Poor Comparison

27th May, 2006

The Undercover Economist – FT Magazine 27 May

If you’re lucky enough to visit the spectacular Kunsthistorisches Museum in Vienna, your eye may be caught by one of Pieter Bruegel’s best known works, the “Peasant Wedding”, which depicts a feast table of peasants absorbed in eating and drinking while a vast stretcher of pies is carried past.

It seems that the lives of our 16th-century forebears were not always cripplingly harsh. Economists, being economists, wish to know just how poor or prosperous life used to be. We have historical information about how much money people earned, but that is no use unless we know how much things used to cost. So economists calculate the inflation rate, which is an attempt to adjust for the effect of increasing prices.

But which increasing prices? Flipping through the Montgomery Ward & Co mail-order catalogue, which began publication in 1893, the economic historian Bradford DeLong calculates that a simple bicycle cost 260 hours’ wages for the typical worker in 1895, and just 7.2 hours’ wages in 2000. But silver spoons cost more hours of labour today than in 1895. Your personal inflation rate depends on whether you are spending your money on bicycles or spoons.

The official inflation rate tries to compare the price of a typical bundle of goods today with the past equivalent. But we do not consume the same goods as we used to. How many Walkmans in an iPod? The question has no sensible answer, but an answer, nevertheless, is codified in the official inflation rate. You can be forgiven for thinking this is an irrelevant intellectual game, but you will not be thinking that if your pension or salary is linked to the inflation rate.

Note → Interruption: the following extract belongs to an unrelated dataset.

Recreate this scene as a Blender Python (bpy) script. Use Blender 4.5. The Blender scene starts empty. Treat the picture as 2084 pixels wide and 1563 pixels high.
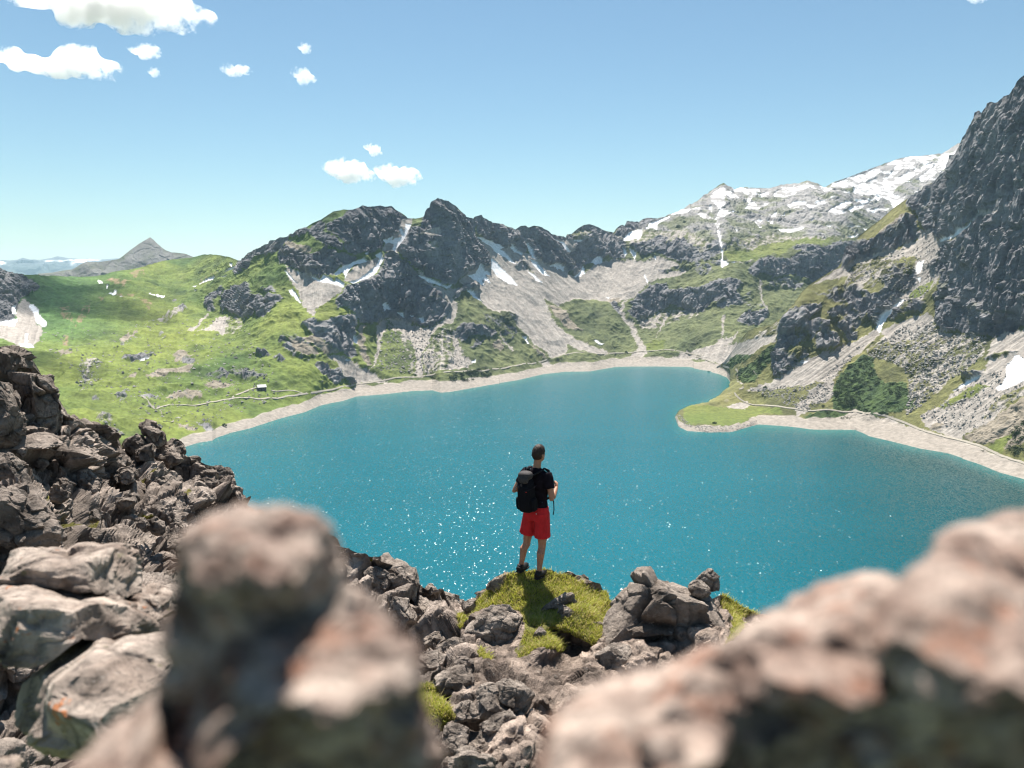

In recent years, received wisdom among economists has been that the inflation rate has been overstated because of unmeasured improvements in quality. Home computers have become much better, and failure to fully adjust for the quality improvements would overestimate the inflation rate and underestimate how much better off we are. A highly influential paper by the economist William Nordhaus made the point forcefully. He studied, not commodities like bicycles or spoons, but a service: light. By tracking technology from campfires to oil lamps to energy-saving lightbulbs, he estimated that the real price of light had fallen 10,000-fold in 100 years. Partly because of Nordhaus’s work, many economists believe that the official statistics on wages underestimate how much richer we have become.

Light and computers are getting better at a rate unmeasured by inflation figures, but perhaps those figures err on the other side for other products. The economic historian Robert Gordon thinks so, particularly for clothes and housing. Women’s clothes command high prices at the start of each season, before finishing the season in the bargain bin and being replaced by new fashions, once more at high prices. It would be easy for an analyst to mistake that pattern for a year-in, year-out dramatic fall in the price of women’s clothes. My wife testifies that they are not as cheap as I seem to think.

Many economists still think inflation is overestimated and that we have been getting richer faster than the official statistics show. But Gordon must have a point: if we have been getting rich that quickly, then our ancestors were impossibly poor. If the recent estimates of price bias are projected backwards, Bruegel’s peasant household would have had an income of ₤3 a year and been able to afford less than an ounce of potatoes a day in 1568. That would have made for a different picture.